CRC-Aided Short Convolutional Codes and RCU Bounds for Orthogonal Signaling

TL;DR

This paper designs $Q$-ary CRC-aided convolutional codes optimized for orthogonal signaling over AWGN channels, deriving bounds and achieving performance within 0.6 dB of the RCU limit.

Contribution

It extends convolutional CRC code design to $Q$-ary alphabets for orthogonal signaling, optimizing distance spectrum and deriving performance bounds.

Findings

Best code within 0.6 dB of RCU bound at FER 10^{-4}

Derived saddlepoint approximation of RCU bound for noncoherent channels

Compared code performance to theoretical limits

Abstract

We extend earlier work on the design of convolutional code-specific CRC codes to $Q$-ary alphabets, with an eye toward $Q$-ary orthogonal signaling.

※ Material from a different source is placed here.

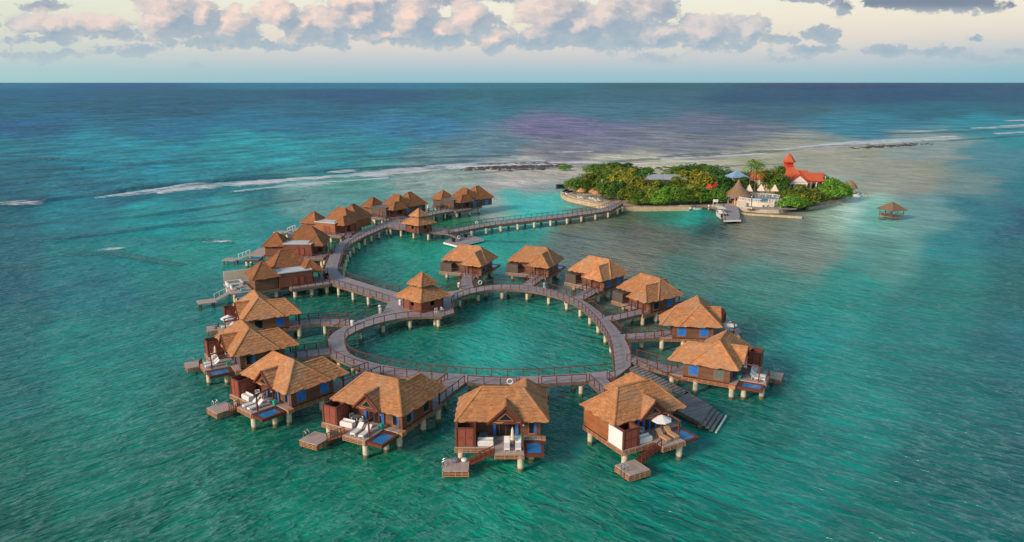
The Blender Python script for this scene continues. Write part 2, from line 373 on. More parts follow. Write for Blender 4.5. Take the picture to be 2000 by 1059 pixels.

Starting with distance-spectrum optimal, zero-terminated, $Q$-ary convolutional codes, we design $Q$-ary CRC codes so that the CRC/convolutional concatenation is distance-spectrum optimal. The $Q$-ary code symbols are mapped to a $Q$-ary orthogonal signal set and sent over an AWGN channel with noncoherent reception. We focus on $Q = 4$, rate-1/2 convolutional codes in our designs. The random coding union bound and normal approximation are used in earlier works as benchmarks for performance for distance-spectrum optimal convolutional codes. We derive a saddlepoint approximation of the random coding union bound for the coded noncoherent signaling channel, as well as a normal approximation for this channel, and compare the performance of our codes to these limits. Our best design is within $0.6$ dB of the RCU bound at a frame error rate of $10^{-4}$.